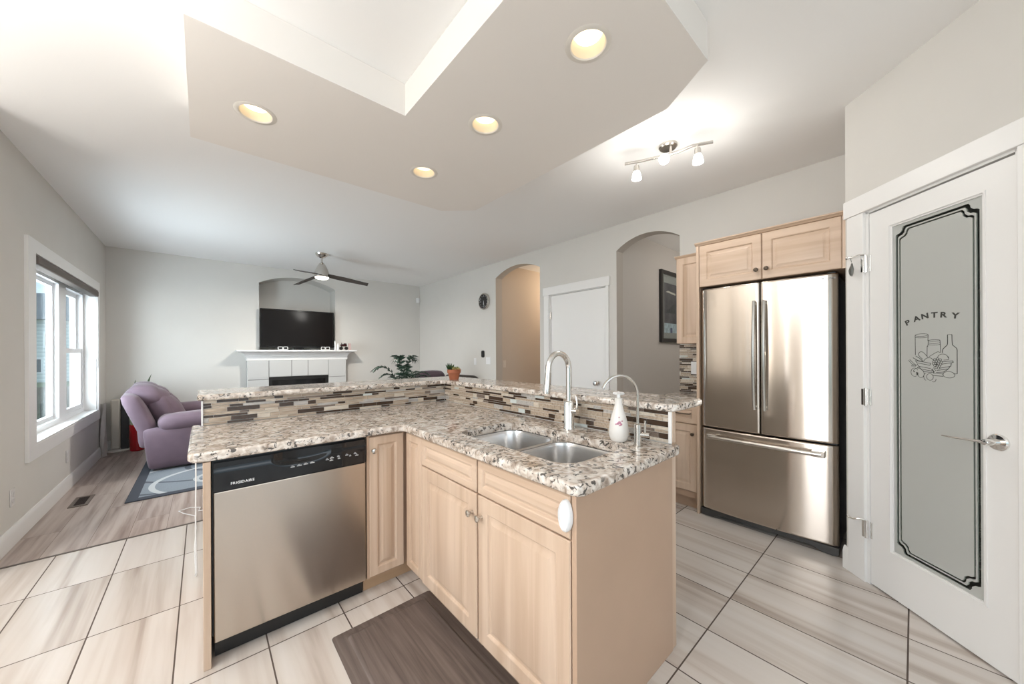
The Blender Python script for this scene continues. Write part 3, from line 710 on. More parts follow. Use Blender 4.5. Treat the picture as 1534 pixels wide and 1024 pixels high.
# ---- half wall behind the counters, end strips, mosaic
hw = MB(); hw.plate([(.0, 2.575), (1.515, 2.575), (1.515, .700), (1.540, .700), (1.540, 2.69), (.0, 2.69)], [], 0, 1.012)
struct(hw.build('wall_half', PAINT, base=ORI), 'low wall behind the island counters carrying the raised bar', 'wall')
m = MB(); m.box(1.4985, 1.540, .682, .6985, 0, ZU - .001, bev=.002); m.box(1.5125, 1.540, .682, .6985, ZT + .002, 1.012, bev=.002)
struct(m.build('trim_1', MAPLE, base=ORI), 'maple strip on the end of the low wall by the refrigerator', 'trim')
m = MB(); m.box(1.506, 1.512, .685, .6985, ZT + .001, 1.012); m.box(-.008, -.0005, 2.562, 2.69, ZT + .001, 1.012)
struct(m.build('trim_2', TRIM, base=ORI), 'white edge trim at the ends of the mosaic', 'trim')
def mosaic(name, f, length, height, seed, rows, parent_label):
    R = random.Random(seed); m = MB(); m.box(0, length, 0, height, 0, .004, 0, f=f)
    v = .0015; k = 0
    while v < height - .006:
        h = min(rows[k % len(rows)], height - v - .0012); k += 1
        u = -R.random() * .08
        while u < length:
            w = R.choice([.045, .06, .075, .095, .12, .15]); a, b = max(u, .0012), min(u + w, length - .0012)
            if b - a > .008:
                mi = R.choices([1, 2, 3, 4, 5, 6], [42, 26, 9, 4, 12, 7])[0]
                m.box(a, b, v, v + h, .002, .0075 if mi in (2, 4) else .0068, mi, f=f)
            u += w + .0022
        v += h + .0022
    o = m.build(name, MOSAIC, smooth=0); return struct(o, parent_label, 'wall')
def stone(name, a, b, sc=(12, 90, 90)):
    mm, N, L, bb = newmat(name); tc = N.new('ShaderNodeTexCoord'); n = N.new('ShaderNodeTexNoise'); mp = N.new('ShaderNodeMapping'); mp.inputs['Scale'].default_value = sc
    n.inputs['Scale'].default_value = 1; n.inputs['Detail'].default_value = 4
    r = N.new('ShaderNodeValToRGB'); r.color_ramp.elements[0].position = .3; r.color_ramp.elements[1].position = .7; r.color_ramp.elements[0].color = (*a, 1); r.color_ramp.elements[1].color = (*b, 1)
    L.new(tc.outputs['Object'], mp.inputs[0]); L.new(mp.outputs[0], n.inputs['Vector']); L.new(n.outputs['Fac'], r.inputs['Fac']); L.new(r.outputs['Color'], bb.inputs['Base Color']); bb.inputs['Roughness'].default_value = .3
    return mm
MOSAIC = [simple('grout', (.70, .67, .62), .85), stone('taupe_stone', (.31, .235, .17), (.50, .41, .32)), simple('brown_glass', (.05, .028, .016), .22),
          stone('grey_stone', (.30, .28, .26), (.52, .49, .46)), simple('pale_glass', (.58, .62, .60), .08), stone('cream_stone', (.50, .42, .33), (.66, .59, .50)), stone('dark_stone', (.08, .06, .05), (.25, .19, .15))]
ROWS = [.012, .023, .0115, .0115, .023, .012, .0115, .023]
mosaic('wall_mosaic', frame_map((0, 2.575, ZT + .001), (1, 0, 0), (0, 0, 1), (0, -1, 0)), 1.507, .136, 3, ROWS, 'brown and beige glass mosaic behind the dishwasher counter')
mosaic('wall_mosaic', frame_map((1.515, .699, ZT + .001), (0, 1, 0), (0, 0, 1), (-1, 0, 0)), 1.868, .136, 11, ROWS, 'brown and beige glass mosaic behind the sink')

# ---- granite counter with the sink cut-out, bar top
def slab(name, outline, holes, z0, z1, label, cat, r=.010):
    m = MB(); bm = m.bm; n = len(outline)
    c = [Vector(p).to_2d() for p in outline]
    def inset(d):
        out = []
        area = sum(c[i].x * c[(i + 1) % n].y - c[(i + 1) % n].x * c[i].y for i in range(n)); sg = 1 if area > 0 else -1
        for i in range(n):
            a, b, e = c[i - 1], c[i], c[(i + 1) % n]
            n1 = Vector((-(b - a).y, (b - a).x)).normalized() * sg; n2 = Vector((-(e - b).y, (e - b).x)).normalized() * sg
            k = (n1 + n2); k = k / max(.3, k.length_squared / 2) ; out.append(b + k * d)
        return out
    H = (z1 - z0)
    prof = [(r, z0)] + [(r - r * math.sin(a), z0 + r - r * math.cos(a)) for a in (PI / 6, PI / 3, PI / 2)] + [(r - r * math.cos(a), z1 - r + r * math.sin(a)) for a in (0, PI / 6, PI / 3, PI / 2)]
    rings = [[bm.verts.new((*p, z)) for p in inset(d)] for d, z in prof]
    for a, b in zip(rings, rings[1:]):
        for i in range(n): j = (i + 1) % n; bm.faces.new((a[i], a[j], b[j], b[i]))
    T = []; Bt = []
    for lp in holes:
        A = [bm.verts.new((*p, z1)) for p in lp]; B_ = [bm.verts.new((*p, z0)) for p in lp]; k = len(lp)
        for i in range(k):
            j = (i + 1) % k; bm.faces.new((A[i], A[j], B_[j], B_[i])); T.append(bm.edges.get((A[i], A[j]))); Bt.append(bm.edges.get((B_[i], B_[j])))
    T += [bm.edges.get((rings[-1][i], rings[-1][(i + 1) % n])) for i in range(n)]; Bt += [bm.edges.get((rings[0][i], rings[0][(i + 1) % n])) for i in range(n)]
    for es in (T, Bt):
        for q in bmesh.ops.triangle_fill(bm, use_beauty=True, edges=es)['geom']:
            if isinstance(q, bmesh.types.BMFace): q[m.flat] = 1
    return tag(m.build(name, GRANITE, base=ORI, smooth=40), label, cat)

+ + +

## [EXERCISE AIM]
All the lines above are to be given again exactly as they read, with the pictures removed.

## [OUTPUT FOR THIS TASK]
The Blender Python script for this scene continues. Write part 3, from line 710 on. More parts follow. Use Blender 4.5. Treat the picture as 1534 pixels wide and 1024 pixels high.
# ---- half wall behind the counters, end strips, mosaic
hw = MB(); hw.plate([(.0, 2.575), (1.515, 2.575), (1.515, .700), (1.540, .700), (1.540, 2.69), (.0, 2.69)], [], 0, 1.012)
struct(hw.build('wall_half', PAINT, base=ORI), 'low wall behind the island counters carrying the raised bar', 'wall')
m = MB(); m.box(1.4985, 1.540, .682, .6985, 0, ZU - .001, bev=.002); m.box(1.5125, 1.540, .682, .6985, ZT + .002, 1.012, bev=.002)
struct(m.build('trim_1', MAPLE, base=ORI), 'maple strip on the end of the low wall by the refrigerator', 'trim')
m = MB(); m.box(1.506, 1.512, .685, .6985, ZT + .001, 1.012); m.box(-.008, -.0005, 2.562, 2.69, ZT + .001, 1.012)
struct(m.build('trim_2', TRIM, base=ORI), 'white edge trim at the ends of the mosaic', 'trim')
def mosaic(name, f, length, height, seed, rows, parent_label):
    R = random.Random(seed); m = MB(); m.box(0, length, 0, height, 0, .004, 0, f=f)
    v = .0015; k = 0
    while v < height - .006:
        h = min(rows[k % len(rows)], height - v - .0012); k += 1
        u = -R.random() * .08
        while u < length:
            w = R.choice([.045, .06, .075, .095, .12, .15]); a, b = max(u, .0012), min(u + w, length - .0012)
            if b - a > .008:
                mi = R.choices([1, 2, 3, 4, 5, 6], [42, 26, 9, 4, 12, 7])[0]
                m.box(a, b, v, v + h, .002, .0075 if mi in (2, 4) else .0068, mi, f=f)
            u += w + .0022
        v += h + .0022
    o = m.build(name, MOSAIC, smooth=0); return struct(o, parent_label, 'wall')
def stone(name, a, b, sc=(12, 90, 90)):
    mm, N, L, bb = newmat(name); tc = N.new('ShaderNodeTexCoord'); n = N.new('ShaderNodeTexNoise'); mp = N.new('ShaderNodeMapping'); mp.inputs['Scale'].default_value = sc
    n.inputs['Scale'].default_value = 1; n.inputs['Detail'].default_value = 4
    r = N.new('ShaderNodeValToRGB'); r.color_ramp.elements[0].position = .3; r.color_ramp.elements[1].position = .7; r.color_ramp.elements[0].color = (*a, 1); r.color_ramp.elements[1].color = (*b, 1)
    L.new(tc.outputs['Object'], mp.inputs[0]); L.new(mp.outputs[0], n.inputs['Vector']); L.new(n.outputs['Fac'], r.inputs['Fac']); L.new(r.outputs['Color'], bb.inputs['Base Color']); bb.inputs['Roughness'].default_value = .3
    return mm
MOSAIC = [simple('grout', (.70, .67, .62), .85), stone('taupe_stone', (.31, .235, .17), (.50, .41, .32)), simple('brown_glass', (.05, .028, .016), .22),
          stone('grey_stone', (.30, .28, .26), (.52, .49, .46)), simple('pale_glass', (.58, .62, .60), .08), stone('cream_stone', (.50, .42, .33), (.66, .59, .50)), stone('dark_stone', (.08, .06, .05), (.25, .19, .15))]
ROWS = [.012, .023, .0115, .0115, .023, .012, .0115, .023]
mosaic('wall_mosaic', frame_map((0, 2.575, ZT + .001), (1, 0, 0), (0, 0, 1), (0, -1, 0)), 1.507, .136, 3, ROWS, 'brown and beige glass mosaic behind the dishwasher counter')
mosaic('wall_mosaic', frame_map((1.515, .699, ZT + .001), (0, 1, 0), (0, 0, 1), (-1, 0, 0)), 1.868, .136, 11, ROWS, 'brown and beige glass mosaic behind the sink')

# ---- granite counter with the sink cut-out, bar top
def slab(name, outline, holes, z0, z1, label, cat, r=.010):
    m = MB(); bm = m.bm; n = len(outline)
    c = [Vector(p).to_2d() for p in outline]
    def inset(d):
        out = []
        area = sum(c[i].x * c[(i + 1) % n].y - c[(i + 1) % n].x * c[i].y for i in range(n)); sg = 1 if area > 0 else -1
        for i in range(n):
            a, b, e = c[i - 1], c[i], c[(i + 1) % n]
            n1 = Vector((-(b - a).y, (b - a).x)).normalized() * sg; n2 = Vector((-(e - b).y, (e - b).x)).normalized() * sg
            k = (n1 + n2); k = k / max(.3, k.length_squared / 2) ; out.append(b + k * d)
        return out
    H = (z1 - z0)
    prof = [(r, z0)] + [(r - r * math.sin(a), z0 + r - r * math.cos(a)) for a in (PI / 6, PI / 3, PI / 2)] + [(r - r * math.cos(a), z1 - r + r * math.sin(a)) for a in (0, PI / 6, PI / 3, PI / 2)]
    rings = [[bm.verts.new((*p, z)) for p in inset(d)] for d, z in prof]
    for a, b in zip(rings, rings[1:]):
        for i in range(n): j = (i + 1) % n; bm.faces.new((a[i], a[j], b[j], b[i]))
    T = []; Bt = []
    for lp in holes:
        A = [bm.verts.new((*p, z1)) for p in lp]; B_ = [bm.verts.new((*p, z0)) for p in lp]; k = len(lp)
        for i in range(k):
            j = (i + 1) % k; bm.faces.new((A[i], A[j], B_[j], B_[i])); T.append(bm.edges.get((A[i], A[j]))); Bt.append(bm.edges.get((B_[i], B_[j])))
    T += [bm.edges.get((rings[-1][i], rings[-1][(i + 1) % n])) for i in range(n)]; Bt += [bm.edges.get((rings[0][i], rings[0][(i + 1) % n])) for i in range(n)]
    for es in (T, Bt):
        for q in bmesh.ops.triangle_fill(bm, use_beauty=True, edges=es)['geom']:
            if isinstance(q, bmesh.types.BMFace): q[m.flat] = 1
    return tag(m.build(name, GRANITE, base=ORI, smooth=40), label, cat)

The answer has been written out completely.